— START Data entries —
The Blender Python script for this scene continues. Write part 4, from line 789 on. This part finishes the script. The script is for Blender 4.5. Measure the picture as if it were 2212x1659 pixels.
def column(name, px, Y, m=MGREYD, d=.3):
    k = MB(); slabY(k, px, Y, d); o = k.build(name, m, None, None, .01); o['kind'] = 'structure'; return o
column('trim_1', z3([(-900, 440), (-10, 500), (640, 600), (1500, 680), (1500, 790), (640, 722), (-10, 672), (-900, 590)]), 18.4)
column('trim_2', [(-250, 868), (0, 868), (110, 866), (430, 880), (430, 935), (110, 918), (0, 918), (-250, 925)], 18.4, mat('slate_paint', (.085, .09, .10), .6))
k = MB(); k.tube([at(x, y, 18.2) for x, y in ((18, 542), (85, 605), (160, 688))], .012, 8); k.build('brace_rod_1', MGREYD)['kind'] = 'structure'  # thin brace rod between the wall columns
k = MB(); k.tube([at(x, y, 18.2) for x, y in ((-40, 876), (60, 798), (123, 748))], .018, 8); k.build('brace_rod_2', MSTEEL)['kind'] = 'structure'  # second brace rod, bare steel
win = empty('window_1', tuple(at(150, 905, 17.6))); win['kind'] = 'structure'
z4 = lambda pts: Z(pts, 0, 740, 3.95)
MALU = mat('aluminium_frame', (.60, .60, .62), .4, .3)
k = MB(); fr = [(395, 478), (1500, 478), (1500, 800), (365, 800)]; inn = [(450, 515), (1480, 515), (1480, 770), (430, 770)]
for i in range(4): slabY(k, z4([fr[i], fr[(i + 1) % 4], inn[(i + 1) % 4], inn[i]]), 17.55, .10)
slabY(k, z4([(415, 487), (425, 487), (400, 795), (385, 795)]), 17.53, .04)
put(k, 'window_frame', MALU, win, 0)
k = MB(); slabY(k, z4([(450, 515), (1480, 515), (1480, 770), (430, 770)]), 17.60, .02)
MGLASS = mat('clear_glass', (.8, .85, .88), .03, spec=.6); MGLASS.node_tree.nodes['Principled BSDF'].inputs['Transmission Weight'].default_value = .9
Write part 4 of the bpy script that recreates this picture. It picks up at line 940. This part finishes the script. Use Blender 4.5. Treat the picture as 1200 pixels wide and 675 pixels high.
— END Data entries —
**Instruction:** Each record must be repeated exactly as it is.

**Problem solution:**
The Blender Python script for this scene continues. Write part 4, from line 789 on. This part finishes the script. The script is for Blender 4.5. Measure the picture as if it were 2212x1659 pixels.
def column(name, px, Y, m=MGREYD, d=.3):
    k = MB(); slabY(k, px, Y, d); o = k.build(name, m, None, None, .01); o['kind'] = 'structure'; return o
column('trim_1', z3([(-900, 440), (-10, 500), (640, 600), (1500, 680), (1500, 790), (640, 722), (-10, 672), (-900, 590)]), 18.4)
column('trim_2', [(-250, 868), (0, 868), (110, 866), (430, 880), (430, 935), (110, 918), (0, 918), (-250, 925)], 18.4, mat('slate_paint', (.085, .09, .10), .6))
k = MB(); k.tube([at(x, y, 18.2) for x, y in ((18, 542), (85, 605), (160, 688))], .012, 8); k.build('brace_rod_1', MGREYD)['kind'] = 'structure'  # thin brace rod between the wall columns
k = MB(); k.tube([at(x, y, 18.2) for x, y in ((-40, 876), (60, 798), (123, 748))], .018, 8); k.build('brace_rod_2', MSTEEL)['kind'] = 'structure'  # second brace rod, bare steel
win = empty('window_1', tuple(at(150, 905, 17.6))); win['kind'] = 'structure'
z4 = lambda pts: Z(pts, 0, 740, 3.95)
MALU = mat('aluminium_frame', (.60, .60, .62), .4, .3)
k = MB(); fr = [(395, 478), (1500, 478), (1500, 800), (365, 800)]; inn = [(450, 515), (1480, 515), (1480, 770), (430, 770)]
for i in range(4): slabY(k, z4([fr[i], fr[(i + 1) % 4], inn[(i + 1) % 4], inn[i]]), 17.55, .10)
slabY(k, z4([(415, 487), (425, 487), (400, 795), (385, 795)]), 17.53, .04)
put(k, 'window_frame', MALU, win, 0)
k = MB(); slabY(k, z4([(450, 515), (1480, 515), (1480, 770), (430, 770)]), 17.60, .02)
MGLASS = mat('clear_glass', (.8, .85, .88), .03, spec=.6); MGLASS.node_tree.nodes['Principled BSDF'].inputs['Transmission Weight'].default_value = .9
Write part 4 of the bpy script that recreates this picture. It picks up at line 940. This part finishes the script. Use Blender 4.5. Treat the picture as 1200 pixels wide and 675 pixels high.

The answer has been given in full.